Key Concepts in Community Studies

Tony Blackshaw

After having completely exhausted the entire published field regarding online governance from the practical side of things, especially after Trevor Owens put a very definite nail in the coffin, I decided it was time to start looking in more unusual places to extend my research. Unfortunately, the name “community studies” was already claimed by other fields long predating the internet, such as urban planning and some elements of government bureaucracy. Blackshaw hedges his bets and covers all of them. All of them. ... with the items of my interest being a small, historically recent part of the field, if that.

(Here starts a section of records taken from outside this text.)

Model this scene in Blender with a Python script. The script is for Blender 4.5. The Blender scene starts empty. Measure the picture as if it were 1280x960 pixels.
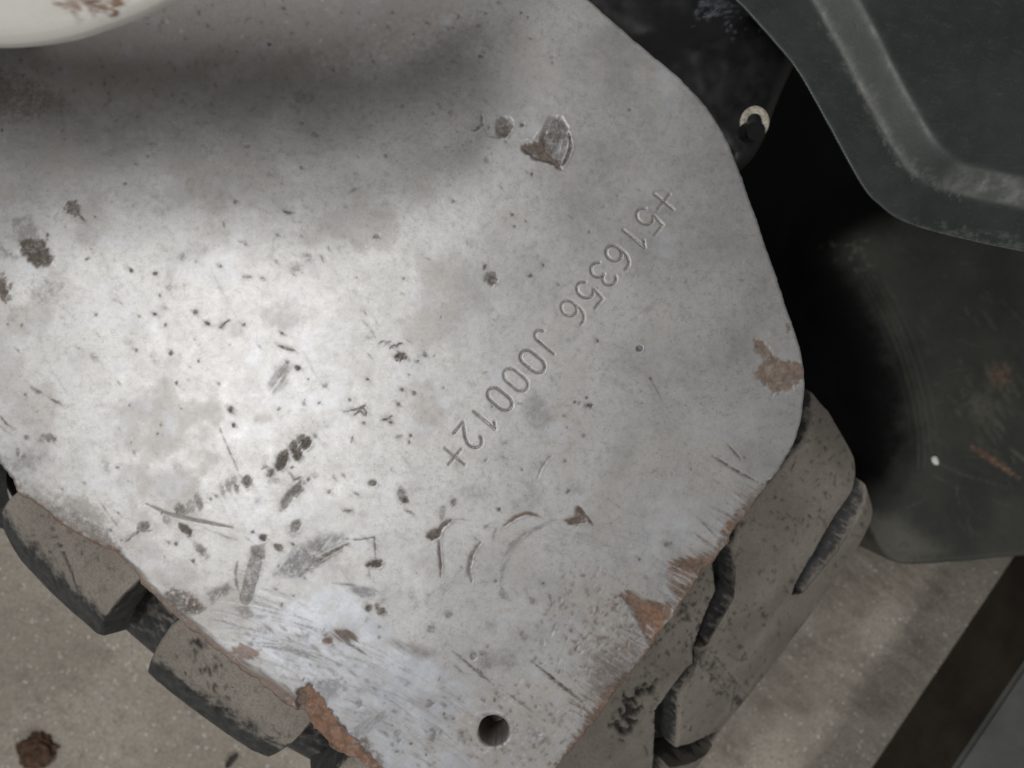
import bpy, bmesh, math, random
import numpy as np
from mathutils import Vector

# ------------------------------------------------------------------ camera, light, exposure
S = bpy.context.scene
COL = S.collection
F = 967.0                      # focal length in photo pixels (photo is 1280 wide)
ZC = 1.50                      # camera height above the floor
ZP = 1.10                      # top of the steel plate
cam_d = bpy.data.cameras.new('camera')
cam = bpy.data.objects.new('camera', cam_d); COL.objects.link(cam)
cam.location = (0, 0, ZC)
cam_d.sensor_width = 36; cam_d.lens = F / 1280 * 36
cam_d.clip_start = 0.01; cam_d.clip_end = 50
cam_d.dof.use_dof = True; cam_d.dof.focus_distance = 0.405; cam_d.dof.aperture_fstop = 10.5
S.camera = cam

W = bpy.data.worlds.new('World'); S.world = W; W.use_nodes = True
bg = W.node_tree.nodes['Background']
bg.inputs[0].default_value = (1.0, 0.99, 0.975, 1); bg.inputs[1].default_value = 0.15

def area(name, loc, target, sx, sy, power, col=(1, 1, 1)):
    l = bpy.data.lights.new(name, 'AREA'); l.shape = 'RECTANGLE'; l.size = sx; l.size_y = sy
    l.energy = power; l.color = col
    o = bpy.data.objects.new(name, l); COL.objects.link(o); o.location = loc
    d = Vector(target) - Vector(loc)
    o.rotation_euler = d.to_track_quat('-Z', 'Y').to_euler()
    return o
area('workshop_lamp', (-0.74, -0.20, 3.0), (-0.16, -0.05, 1.1), 0.75, 0.20, 19.5, (1.0, 0.985, 0.965))
area('second_workshop_lamp', (-0.74, 0.56, 3.0), (-0.16, 0.1, 1.1), 0.75, 0.20, 14.8, (1.0, 0.985, 0.965))
area('far_workshop_lamp', (1.37, -2.8, 2.9), (0.28, 0.1, 1.05), 0.9, 0.25, 32, (1.0, 0.97, 0.93))

S.view_settings.view_transform = 'Standard'; S.view_settings.look = 'None'
S.view_settings.exposure = 0.0; S.view_settings.gamma = 1.0
S.view_settings.use_curve_mapping = False

random.seed(4)
RNG = np.random.default_rng(11)

# ------------------------------------------------------------------ numpy noise and shapes
_T = RNG.random((256, 256))
def vn(x, y, seed=0):
    x = np.asarray(x, float) + seed * 17.31; y = np.asarray(y, float) + seed * 9.77
    xi = np.floor(x).astype(int); yi = np.floor(y).astype(int)
    fx = x - xi; fy = y - yi
    fx = fx * fx * (3 - 2 * fx); fy = fy * fy * (3 - 2 * fy)
    a = _T[yi & 255, xi & 255]; b = _T[yi & 255, (xi + 1) & 255]
    c = _T[(yi + 1) & 255, xi & 255]; d = _T[(yi + 1) & 255, (xi + 1) & 255]
    return (a * (1 - fx) + b * fx) * (1 - fy) + (c * (1 - fx) + d * fx) * fy
def fbm(x, y, seed=0, octv=4):
    r = 0; a = 0.5; t = 0
    for k in range(octv):
        r = r + a * vn(x * 2 ** k, y * 2 ** k, seed + k * 3); t += a; a *= 0.55
    return r / t - 0.5
def ss(a, b, x):
    t = np.clip((x - a) / (b - a), 0, 1); return t * t * (3 - 2 * t)
def seg_d(x, y, a, b):
    ax, ay = a; bx, by = b
    dx, dy = bx - ax, by - ay
    t = np.clip(((x - ax) * dx + (y - ay) * dy) / (dx * dx + dy * dy + 1e-12), 0, 1)
    qx, qy = ax + t * dx, ay + t * dy
    return np.hypot(x - qx, y - qy), qx, qy, t
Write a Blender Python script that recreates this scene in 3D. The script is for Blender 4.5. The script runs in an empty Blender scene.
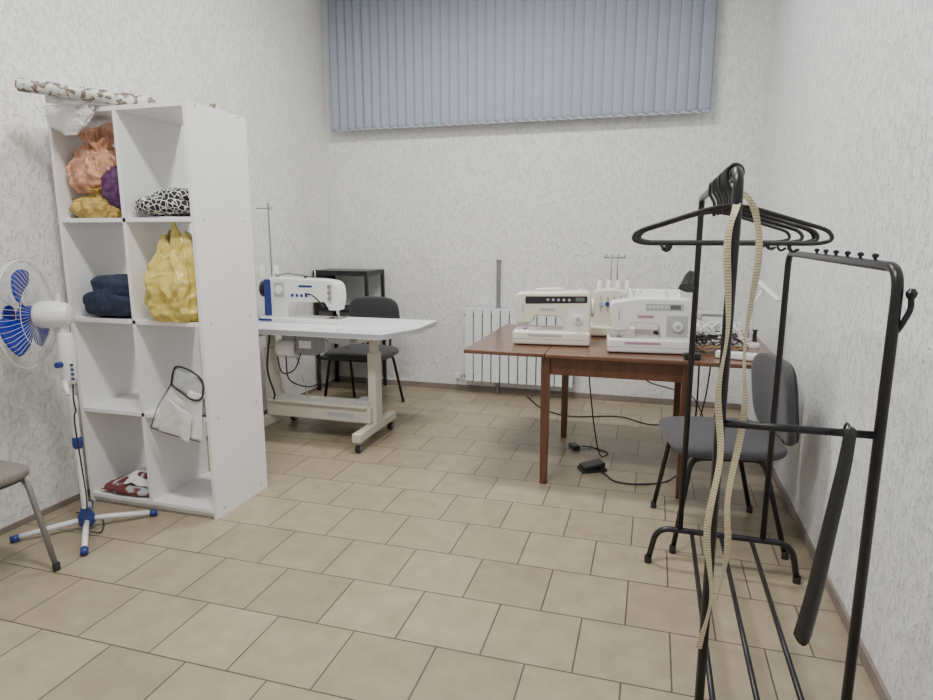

The thing I found my mind wandering to while reading this were the difficulties I used to have with “postmodernism.” The reason for this was because my undergraduate field, media studies, never had a modernist phase to compare itself against. Even the oldest authors in media scholarship were still pre-postmodernists, in that even if they wanted to have modernist proclivities, the nature of the field still demanded otherwise. All this meant for me at the time was a general confusion when reading the European postmodernist writers, like Baudrillard or Derrida, as they always seemed both overly-complicated while still somehow felt entirely redundant. Yet, I still couldn't shake the feeling that it was supposed to be there, whatever it was. Unthinkingly, we plastered the word “postmodernism” all over the walls, without giving much thought as if it meant anything. ... making matters worse, we were doing it postmodernistly.

By comparison... this introduction to community studies was interesting, since it is a much older field with a much longer history, the split between modernist and postmodernist thought was considerably more sensible and meaningful.